Sunday, July 31, 2005

Iraq: a question of motives

Jon Carroll opposes the war in Iraq, as do a lot of other people of good will---people of the left, center, and right. But, like a lot of those same people, he also questions the Bush Administration's motives:

The war in Iraq is being run by people who see war as an abstract idea, a token on a board, moves in a chess game. They are indifferent to the suffering on both sides, they believe that any harm is permissible in pursuit of an ideological goal. The ends justify the means, as Lenin was fond of saying (SF Chronicle, July 21, 2005).


Carroll doesn't offer any evidence for this claim (nor does he offer us a specific cite in Lenin's case, though the charge seems likelier in that instance than in Bush's.) And what's the ideology being advanced by the Bush Administration? Christianity? Capitalism? If Carroll is right about the people making foreign policy for the US, they are monsters, devoid of basic human emotion, not to mention ethics. I read a lot of material, including some by and about those high in the Bush Administration, and I think Carroll is wrong about these folks (see, for example, Mark Bowden's story on Paul Wolfowitz in the July/August Atlantic Monthly).

Why can't Carroll just say that he vehemently opposes the war in Iraq and strongly disagrees with the Bush Administration while telling us exactly why?

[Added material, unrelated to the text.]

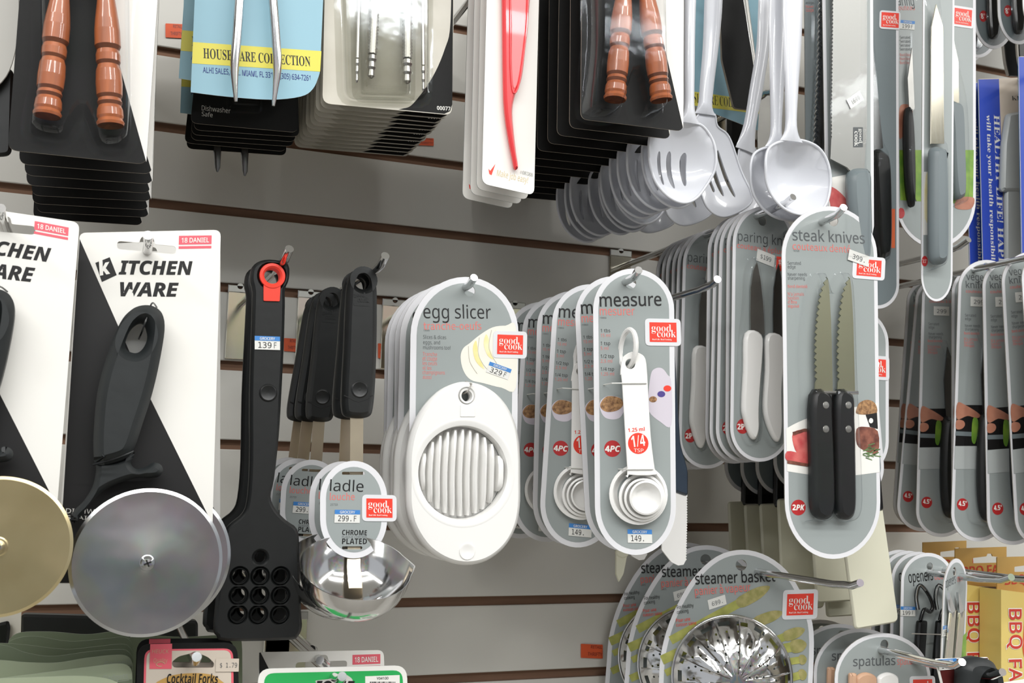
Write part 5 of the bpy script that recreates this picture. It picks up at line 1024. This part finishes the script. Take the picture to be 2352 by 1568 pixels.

It's a little shocking to see a meticulously fair-minded liberal like Carroll essentially dehumanizing those he disagrees with in a sweeping ad hominem argument, which is regarded as a logical fallacy in beginning philosophy.

My impression about the motives of people on the big issues of the day, nationally and internationally, is that they are almost always sincere. People are sincerely anti-abortion and pro-choice, sincerely for the war in Iraq and sincerely opposed to it, etc. Unless you have incontrovertible evidence to the contrary, it's bad political hygiene to question an opponent's motives.